1993 brought us the Ice Planet 2002 line, where the magnets were used for giant robotic arms that moved rockets back and forth from launching bays. We also saw more small ships held magnetically in larger sets that year.

In 1994 the Spyrius theme introduced small boxes for magnetic arms to lift.

In 1995 nearly all of the Aquanaut sets and Aquashark sets had magnetic arms and boxes - they were essential to the crystal-gathering storyline of the series.

1996 brought the Exploriens line, which features the magnets alongside new magnetic sticker elements - this made it possible for small magnetic arms to pick up tiny 2x2 tiles with a "decoder" theme.

The UFO line in 1997 used magnets to allow parts of ships to seperate - like in Star Trek.

1998's Insectoids took magnetic stickers a step further by attaching them to small energy orbs, which could be picked up directly.

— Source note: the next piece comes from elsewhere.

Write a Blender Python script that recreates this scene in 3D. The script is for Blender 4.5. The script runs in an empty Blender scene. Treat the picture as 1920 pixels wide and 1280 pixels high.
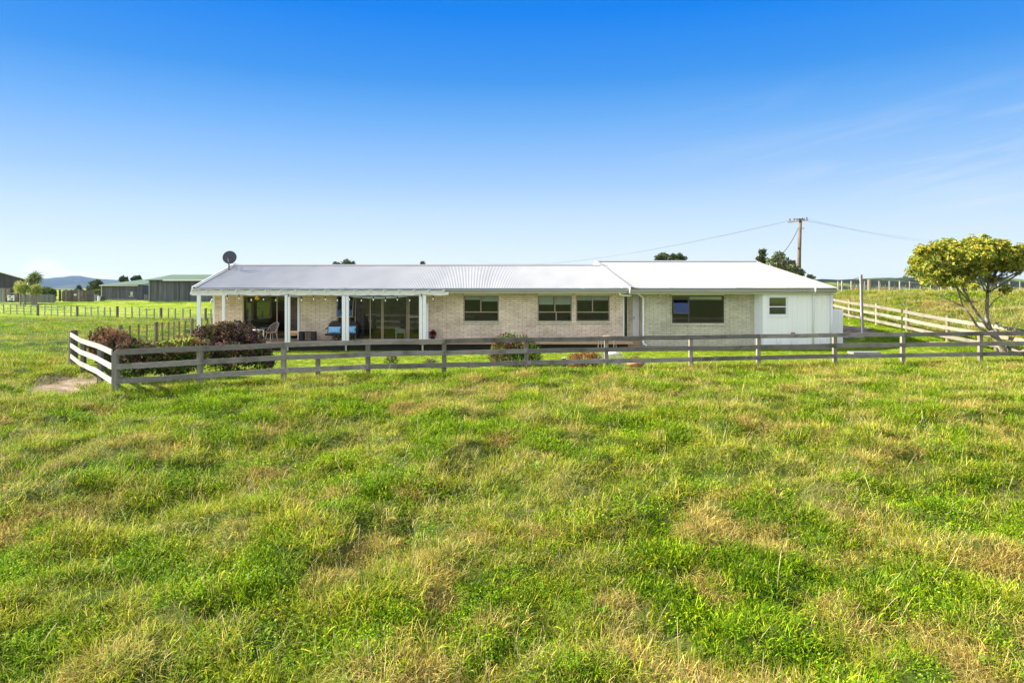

A newly redone Aquazone line that same year also used magnets heavily for modularity and crystal-searching.

Also in 1998, we saw an Adventurers kit use it to hold treasure in place.

The largest Rock Raiders set used magnets to transport materials and vehicles.

The MINDSTORMS robotics line got magnets in 2000.

In 2002, the magnets appeared in the Star Wars line, holding boxes, holding together large sets, and allowing for removable prison chambers.

Magnets were being introduced in new sets for arms and boxes as late as 2007.

Post-9V train sets use magnets too, and all supplemental train car sets have used the magnets as a universal way of connecting to larger train sets.

Today marks the end of an era, and it's a shame that the last accessory pack to feature magnets is already sold out. The younger adult LEGO fans of today are very much the kids of the past few decades, and you can bet many of us would love to introduce these sets to our kids if we were able to make sure extra parts would be available if a magnet got lost. The company owes it to the fans to warn us of these sorts of changes and to allow us to purchase extra parts to go with our existing sets while the parts are still around. At least, that's what all of their "communication" efforts of the past few years seemed to be promising.